WHAT YOU WILL DO:
Set down all of the data exactly as it appears.

── EXERCISE MATERIALS ──

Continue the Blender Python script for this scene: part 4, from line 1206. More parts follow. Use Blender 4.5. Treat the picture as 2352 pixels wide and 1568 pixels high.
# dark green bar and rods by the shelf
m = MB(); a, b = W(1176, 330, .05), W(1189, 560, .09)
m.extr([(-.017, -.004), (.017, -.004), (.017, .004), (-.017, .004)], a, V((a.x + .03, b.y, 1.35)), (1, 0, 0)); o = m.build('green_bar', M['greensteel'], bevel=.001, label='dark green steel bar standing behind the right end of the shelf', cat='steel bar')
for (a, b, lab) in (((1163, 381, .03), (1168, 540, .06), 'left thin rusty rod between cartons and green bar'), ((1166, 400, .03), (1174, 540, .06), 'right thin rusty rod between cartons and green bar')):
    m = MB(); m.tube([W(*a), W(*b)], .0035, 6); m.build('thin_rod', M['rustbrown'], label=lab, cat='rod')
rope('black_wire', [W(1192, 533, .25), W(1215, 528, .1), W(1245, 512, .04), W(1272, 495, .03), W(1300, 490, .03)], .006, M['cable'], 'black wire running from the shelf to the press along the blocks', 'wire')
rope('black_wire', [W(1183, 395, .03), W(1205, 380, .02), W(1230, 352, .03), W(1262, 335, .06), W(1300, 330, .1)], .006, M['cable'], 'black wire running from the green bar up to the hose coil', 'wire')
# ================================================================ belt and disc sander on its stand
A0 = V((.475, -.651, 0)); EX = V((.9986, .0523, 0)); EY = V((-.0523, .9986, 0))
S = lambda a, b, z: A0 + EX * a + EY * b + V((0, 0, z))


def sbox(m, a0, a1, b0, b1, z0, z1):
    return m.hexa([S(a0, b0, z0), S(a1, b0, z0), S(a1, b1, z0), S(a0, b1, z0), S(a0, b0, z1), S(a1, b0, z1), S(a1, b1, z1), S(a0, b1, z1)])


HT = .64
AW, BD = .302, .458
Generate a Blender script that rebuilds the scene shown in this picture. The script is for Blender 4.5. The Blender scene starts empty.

───

THE OUTPUT:
Continue the Blender Python script for this scene: part 4, from line 1206. More parts follow. Use Blender 4.5. Treat the picture as 2352 pixels wide and 1568 pixels high.
# dark green bar and rods by the shelf
m = MB(); a, b = W(1176, 330, .05), W(1189, 560, .09)
m.extr([(-.017, -.004), (.017, -.004), (.017, .004), (-.017, .004)], a, V((a.x + .03, b.y, 1.35)), (1, 0, 0)); o = m.build('green_bar', M['greensteel'], bevel=.001, label='dark green steel bar standing behind the right end of the shelf', cat='steel bar')
for (a, b, lab) in (((1163, 381, .03), (1168, 540, .06), 'left thin rusty rod between cartons and green bar'), ((1166, 400, .03), (1174, 540, .06), 'right thin rusty rod between cartons and green bar')):
    m = MB(); m.tube([W(*a), W(*b)], .0035, 6); m.build('thin_rod', M['rustbrown'], label=lab, cat='rod')
rope('black_wire', [W(1192, 533, .25), W(1215, 528, .1), W(1245, 512, .04), W(1272, 495, .03), W(1300, 490, .03)], .006, M['cable'], 'black wire running from the shelf to the press along the blocks', 'wire')
rope('black_wire', [W(1183, 395, .03), W(1205, 380, .02), W(1230, 352, .03), W(1262, 335, .06), W(1300, 330, .1)], .006, M['cable'], 'black wire running from the green bar up to the hose coil', 'wire')
# ================================================================ belt and disc sander on its stand
A0 = V((.475, -.651, 0)); EX = V((.9986, .0523, 0)); EY = V((-.0523, .9986, 0))
S = lambda a, b, z: A0 + EX * a + EY * b + V((0, 0, z))


def sbox(m, a0, a1, b0, b1, z0, z1):
    return m.hexa([S(a0, b0, z0), S(a1, b0, z0), S(a1, b1, z0), S(a0, b1, z0), S(a0, b0, z1), S(a1, b0, z1), S(a1, b1, z1), S(a0, b1, z1)])


HT = .64
AW, BD = .302, .458
Generate a Blender script that rebuilds the scene shown in this picture. The script is for Blender 4.5. The Blender scene starts empty.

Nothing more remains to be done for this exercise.